Friday, May 16, 2014

Shad Week

If you need a gauge for spring, a reference point for nature's progression, look to the blooming of the shad tree. Then your system for anticipating other events becomes "Shad +/- ___ days."
Whatever you are encountering in our current week is happening at Shad Time.
 

Kingbird pair in a shad tree
Fly-catching kingbirds have returned because the warmth that brings the shad to bloom also prompts bugs to hatch. These events depend on the weather and are not precisely correlated to the calendar. They coincide with the arrival of their namesake shad fish coming to spawn in natal brooks and rivers.

Shad variations
Halibut Point is home to green-leaved and red-leaved species of the shad tree. Visually speaking, the foliage tints rescue the whiteness of the flowers from strident collision with the blueness of the sky over head. The leaves substantiate the petals in space where they would otherwise be too ethereal to comprehend. The inflorescences do fine by themselves on misty days, or against dark patinas on a quarry wall.

Mutual illumination
The flowers express a delicate counterpoint to granite surfaces, fleeting kisses blown to enduring processes etched on the stone, neither more nor less miraculous. They contribute to the organization of time and materials we appreciate as the rhythms of beauty, an interplay of appearances and disappearances.

Episodes in time
Shad Week means conditions are right for apple blossoms to begin to open on trees that have naturalized throughout the area, descendants of the fruit first introduced by European settlers.



Apple blossom advent
Just now towhees take to the treetops to advertise their homesteading plans, intoning chewink, chewink or pweet, pweet. The Cornell Laboratory of Ornithology's description of this bird as "a strikingly marked, oversized sparrow of the East" suggests a feathery conclusion by a committee of the arts and sciences.
 
Towhee singing

"The strikingly marked, oversized sparrow"
Warblers are now on the move, often at dizzying and elusive speed. It is said that the neon-colored redstarts flash their feathers to scare insects, which they then catch in the air.
 
Redstart warbler
Luckily for birdwatchers the warblers' movement through our area to northern breeding grounds occurs just before tree foliation would make our view of them much more difficult. Many of the warblers depend on finding insects emerging along with the leaves.
 
Black-throated blue warbler
By the end of the week the most delicate of floral displays has ended in the litter of shad petals whose significance was incomparably greater on the tree than on the ground.

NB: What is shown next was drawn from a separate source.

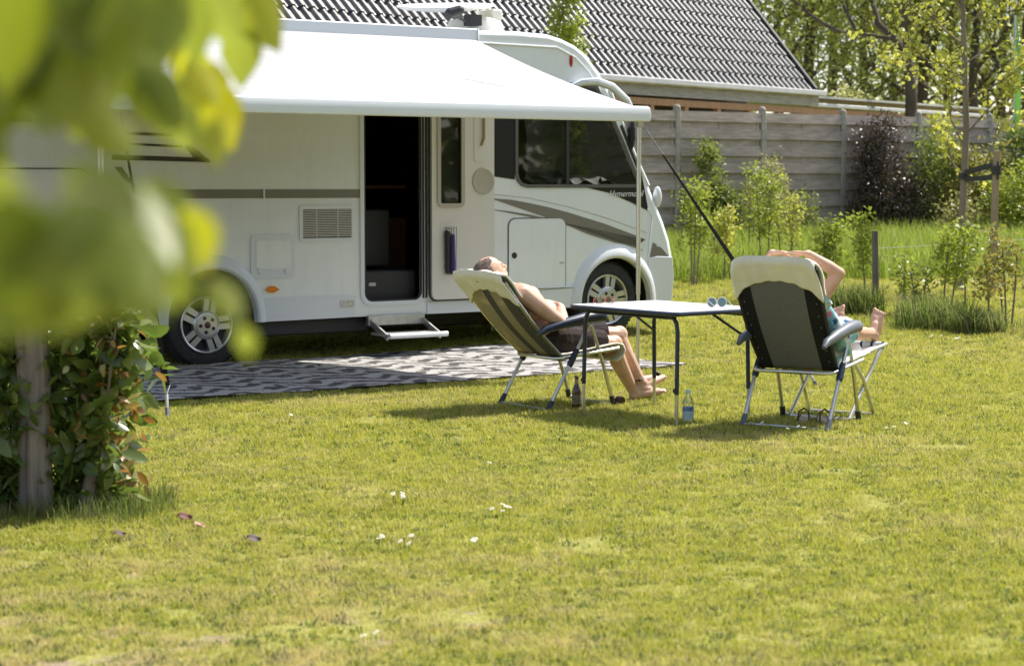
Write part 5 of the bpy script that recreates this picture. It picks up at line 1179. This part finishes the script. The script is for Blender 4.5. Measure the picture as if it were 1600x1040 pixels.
for i, (px, off, w_, h_, mk, shp, lab, n_) in enumerate(specs):
    x, y = fpt(px, off); shrub('garden_shrub', x, y, w_, 1.1, h_, LM[mk], lab, 100 + i * 7, int(n_ * 1.5), .078, shape=shp, nclump=70, sig=.13, group='shrubs in front of the fence')

# saplings in and before the meadow: a thin stem with tufts of leaves
def sapling(px, py, h, wid, n, mk, label, seed, lean=0, ls=.055, group='young saplings in the grass'):
    b_ = G(px, py); rs = random.Random(seed); nr_ = np.random.RandomState(seed); e = empty('sapling', b_, 0, label, 'sapling', group)
    mb = MB(); cl_ = []
    for k in range(rs.randint(1, 3)):
        dx = rs.uniform(-.4, .4) * wid; top = Vector((dx + lean, rs.uniform(-.1, .1), h * rs.uniform(.8, 1)))
        pth = [Vector((dx * .3, 0, -.03)), Vector((dx * .6 + lean * .3, 0, h * .4)), top * .85 + Vector((0, 0, .02)), top]
        mb.tube(pth, .008, 6, rr=[.011, .009, .006, .003])
        for j in range(8):
            t = .35 + .65 * j / 7; p = pth[1].lerp(top, (t - .35) / .65); a = rs.uniform(0, 6.28); q = p + Vector((math.cos(a), math.sin(a), .35)) * wid * .28 * (1.15 - t * .5)
            mb.tube([p, q], .003, 5, rr=[.004, .002]); cl_.append(tuple(q)); cl_.append(tuple(p))
    mb.build('stem', bark, e, smooth=60); n = int(n * 1.7); P_ = clumped(nr_, n, cl_, (.06, .06, .05)); leaf_object('leaves', P_, nr_.uniform(.6, 1.2, n) * ls * 1.15, LM[mk], e, seed + 3, flat=.8)
saps = [(1083, 448, 1.30, .42, 520, 'lime', 'leafy sapling immediately right of the motorhome bumper', 0), (1130, 440, .9, .5, 420, 'yellow', 'low yellow-green sapling behind the table', 0), (1106, 415, .75, .4, 260, 'green', 'small sapling in the grass under the black strap', 0),
        (1195, 432, 1.40, .55, 620, 'lime', 'tall broad sapling behind the left corner of the charcoal chair', 0), (1170, 400, 1.1, .35, 300, 'pale', 'pale sapling in the meadow left of the tall broad one', 0), (1228, 425, 1.0, .4, 330, 'yellow', 'yellow-green sapling above the womans hands', 0),
        (1302, 478, .95, .42, 520, 'lime', 'leafy sapling rising above the womans elbow', 0), (1358, 470, 1.05, .30, 330, 'lime', 'sapling leaning against the short wooden post', 0), (1412, 492, .62, .25, 150, 'lime', 'short thin sapling right of the short wooden post', 0),
        (1438, 497, .60, .25, 130, 'green', 'thin bare stemmed sapling in the rough grass strip', 0), (1478, 495, .98, .40, 420, 'lime', 'sapling with an arching bright top left of the young tree', .12), (1515, 488, .85, .45, 300, 'green', 'dark green sapling at the foot of the young tree', .1),
        (1548, 520, .85, .28, 170, 'bronze', 'reddish leaved sapling below the wooden stake', 0), (1575, 510, .95, .35, 260, 'bronze', 'reddish leaved sapling at the right edge of the picture', 0), (1300, 350, .85, .35, 260, 'green', 'sapling standing in front of the purple bushes', 0),
        (1325, 342, .6, .3, 160, 'yellow', 'small yellowish sapling near the purple bushes', 0)]
for i, (px, py, h_, w_, n_, mk, lab, ln) in enumerate(saps): sapling(px, py, h_, w_, n_, mk, lab, 300 + i * 5, ln)
# grassy clumps
for i, (px, py, w_, h_, lab) in enumerate(((1340, 490, .62, .34, 'dark bushy grass tuft left of the short wooden post'), (1462, 512, .85, .34, 'dark tangled grass tuft below the young tree'), (1525, 520, .6, .26, 'brownish grass tuft right of the dark tangled one'))):
    b_ = G(px, py); e = empty('grass_tuft', b_, 0, lab, 'grass tuft'); rs_ = np.random.RandomState(60 + i); tb2 = MB(); n_ = 900
    me = tuft_mesh('blades', 700, h_, w_ / 2.2, .010, 60 + i, M['rank'], .9); o_ = bpy.data.objects.new('blades', me); C.objects.link(o_); o_.parent = e

# short post, stake, young tree
gp = G(1366, 490); pw = varied('grey_round_post_wood', (.10, .085, .07), (.22, .19, .16), 8, .95, (1, 1, .2), bmp=.5, bd=.01)
po = MB().tube([(0, 0, -.1), (.01, 0, .3), (-.005, 0, .86)], .036, 10, rr=[.038, .036, .034]).build('short_post', pw); po.location = gp
tag(po, 'short thin wooden post standing in the grass left of the young tree', 'post')
wr_ = MB(); a_ = gp + V(0, 0, .68); b_ = P(1600, 372, 21.5); c_ = b_ + (b_ - a_) * .4; wr_.tube([a_, a_.lerp(c_, .5) - V(0, 0, .02), c_], .0022, 5); tag(wr_.build('wire', M['lgrey']), 'thin wire stretched from the short post towards the right', 'wire')
ty_ = G(1499, 456); yt = empty('young_tree', ty_, 0, 'slim young tree with yellow spring leaves tied to a wooden stake', 'tree')
yy = ty_.y; z_of = lambda py: P(1500, py, yy).z - ty_.z
mb = MB(); rr_ = random.Random(9); trunk = [(0, 0, -.1), (.01, 0, z_of(400)), (.03, 0, z_of(290)), (.05, 0, z_of(200)), (.015, 0, z_of(100)), (-.02, 0, z_of(0)), (0, .02, z_of(-110)), (.03, .0, z_of(-200))]
mb.tube(trunk, .04, 10, rr=[.052, .045, .043, .038, .032, .027, .018, .008])
tips = []; mids = []
for (py, dx, dz, L_) in ((300, .8, .75, 1.15), (280, -.5, .8, .7), (232, -.7, .7, .9), (210, .7, .7, 1.0), (180, -.9, .5, 1.0), (160, .8, .45, .9), (120, -.9, .35, 1.0), (100, .9, .5, .95), (70, -.8, .45, 1.0), (40, .8, .5, .9), (15, -.8, .5, .9), (-20, .7, .6, .9), (-40, -.7, .6, .9), (-90, .5, .7, .7), (-110, -.5, .7, .7)):
    i = 0
    while i < len(trunk) - 2 and trunk[i + 1][2] < z_of(py): i += 1
    a, b_ = Vector(trunk[i]), Vector(trunk[i + 1]); p = a.lerp(b_, (z_of(py) - a.z) / (b_.z - a.z))
    limbs(mb, p, (dx, rr_.uniform(-.6, .6), dz), L_ * .55, .014, 2, rr_, tips, .55, .35, 3, (2, 3), .7, mids)
mb.build('trunk', bark, yt, smooth=60); nr_ = np.random.RandomState(3); tp2 = np.array(tips + mids[::2]); L_ = clumped(nr_, 3000, tp2, (.06, .06, .055))
leaf_object('crown', L_, nr_.uniform(.7, 1.3, len(L_)) * .070, LM['yellow'], yt, 5, flat=.8, wid=.75)
gs = G(1549, 462); tp3 = P(1558, 236, gs.y - .1)
stk = MB().tube([gs - V(0, 0, .1), gs.lerp(tp3, .5), tp3], .042, 10, rr=[.040, .042, .043]).build('wooden_stake', varied('pale_stake_wood', (.22, .16, .11), (.36, .28, .20), 7, .9, (1, 1, .2), bmp=.4)); tag(stk, 'long round wooden stake beside the young tree', 'stake')
bd_ = MB()
for (pa, pb) in ((270, 256), (280, 277)):
    a = ty_ + V(.03, -.05, z_of(pa)); b_ = P(1560, pb, gs.y - .15)
    bd_.beam(a, b_, .012, .055, (0, 0, 1)); bd_.beam(a + V(0, .10, 0), b_ + V(0, .12, 0), .012, .055, (0, 0, 1))
bd_.lathe([(.062, -.035), (.062, .035)], tuple(ty_ + V(.03, 0, z_of(275))), 'z', 14, caps=False); bd_.lathe([(.058, -.05), (.058, .05)], tuple(P(1557, 266, gs.y - .1)), 'z', 14, caps=False)
tag(bd_.build('tree_tie', M['black'], smooth=30), 'black rubber straps tying the young tree to the stake', 'strap')

# behind: columnar shrub before the roof, pale shrub, banner, wood
b_ = P(888, 120, 27.5); shrub('columnar_tree', b_.x, b_.y, .50, .45, 4.7, LM['lime'], 'slim columnar green tree rising behind the motorhome roof', 41, 9000, .07, cat='tree', shape='column', nclump=150, sig=.06, stems=5)
b_ = P(1318, 160, 50); shrub('pale_shrub', b_.x, b_.y, 2.9, 2, 3.4, LM['pale'], 'feathery pale yellow shrub beyond the carport', 42, 7000, .13, shape='cone', nclump=60, sig=.22)
b_ = P(1372, 160, 53); shrub('pale_shrub', b_.x, b_.y, 1.9, 2, 3.0, LM['pale'], 'smaller pale shrub right of the feathery one beyond the carport', 43, 3500, .13, shape='cone', nclump=40, sig=.22)
fb_ = P(1584, 165, 36); fl_ = empty('banner_flag', (fb_.x, fb_.y, .55), 0, 'narrow bright green feather banner on a thin pole at the right edge', 'flag')
zt_ = P(1582, 24, 36).z - .55; MB().tube([(0, 0, 0), (0, 0, zt_ * .6), (-.01, 0, zt_)], .02, 8).build('pole', M['alu_dull'], fl_)
MB().grid(lambda a, b: (.01 + (.02 + .09 * math.sin(math.pi * min(1, (1 - a) * .62 + .12)) ** 1.5) * b, .03 * math.sin(a * 6 + b * 2), zt_ * (.45 + .54 * a)), 20, 5).build('cloth', mat('green_banner_cloth', (.12, .30, .06), .7, trans=(.3, (.2, .5, .1))), fl_)
forest = [(1165, 58, 11, 3.4, 'olive', 0), (1215, 66, 13, 4, 'green', 0), (1262, 60, 12, 3.6, 'olive', 0), (1300, 72, 14, 4.4, 'olive', 0), (1350, 66, 13, 4, 'green', 0), (1395, 74, 14, 4.6, 'olive', 0),
          (1440, 62, 12, 3.8, 'olive', 0), (1480, 70, 14, 4.4, 'green', 0), (1520, 60, 12, 4, 'olive', 0), (1562, 66, 13, 4.2, 'olive', 0), (1605, 58, 12, 4, 'green', 0), (1640, 66, 13, 4, 'olive', 0), (1240, 84, 15, 4.6, 'olive', 0), (1420, 88, 15, 5, 'green', 0), (1540, 86, 15, 5, 'olive', 0)]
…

In emergence the petals confirmed  the unfolding of spring in the landscape and the first phase of the tree's reproductive season that will bear fruit -  shad berries - for the continuity of its species.


Fallen petals
On a pond surface multitudes of micro-organisms are waiting to digest shad petals into their cosmos. While they served the tree the flowers were protected by its vitality, but detached, they return to ooze in the secret life of water.